Sorry – COSPLAY

Label: Domino
Released: 7th November 2025

Sorry’s ‘COSPLAY’ arrives as a world of doubles and disguises, but it’s the precision that keeps the mirrors from fogging. The album frames “overlapping worlds” as a working method rather than a tease: identities tilt, references surface and recede, and the songs hold their line while everything around them shifts.

‘Waxwing’ sets the tone for that sleight of hand. It folds a recognisable pop fragment into Sorry’s own mood – an interpolation of the ‘Hey Mickey’ lyric refracted until it feels like a half-remembered transmission. It’s a neat proof of concept: a borrowed wink made strange without losing its hook. ‘Jetplane’ pushes the unease forward. It’s skittering and menacing, a track that keeps its footing by letting the rhythm twitch while the inky sense of humour that’s trailed the band peeks through the cracks. Between them, you hear how ‘COSPLAY’ handles contrast: bright shapes pulled through dark water.

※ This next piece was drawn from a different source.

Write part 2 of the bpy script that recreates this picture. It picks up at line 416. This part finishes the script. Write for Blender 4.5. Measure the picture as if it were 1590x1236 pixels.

‘Closer JIVE’ is the record’s unruliest lunge and one of its most controlled. From the first bar, it’s erratic and enthralling, up close and intimate, as digital feedback and splintered guitars pin down a looping, sticky vocal, while the arrangement keeps snapping shut before anything can sprawl. It reads like release rather than mess – a song that breaks form without breaking focus. ‘Today Might Be The Hit’ does the opposite job with the same discipline, a quick two-minute jolt that carries unusually snappy energy for Sorry and still leaves a trace of their oddness at the edges. It’s a smart dose of pace that keeps the album’s pulse honest.

‘Echoes’ is the clearest statement of the record’s theme. Built on the image of calling into a tunnel and hearing a third presence return the sound, it turns love and identity into architecture: a mantra-like hook, a close, slightly distorted vocal, guitar arpeggios, and warbling electronics riding a distinctly Sorry-hued groove. It’s tender without letting go of the chill that runs through the band’s best work.

‘COSPLAY’ treats role-play as structure, not costume. Hooks arrive, then shift; masks slip, then hold; references flash, then vanish. The common thread is control: even at its most unruly, the placement of parts feels deliberate. This is a chapter that uses disguise to show more, not less – a record where the mirror isn’t the point, the reflection is.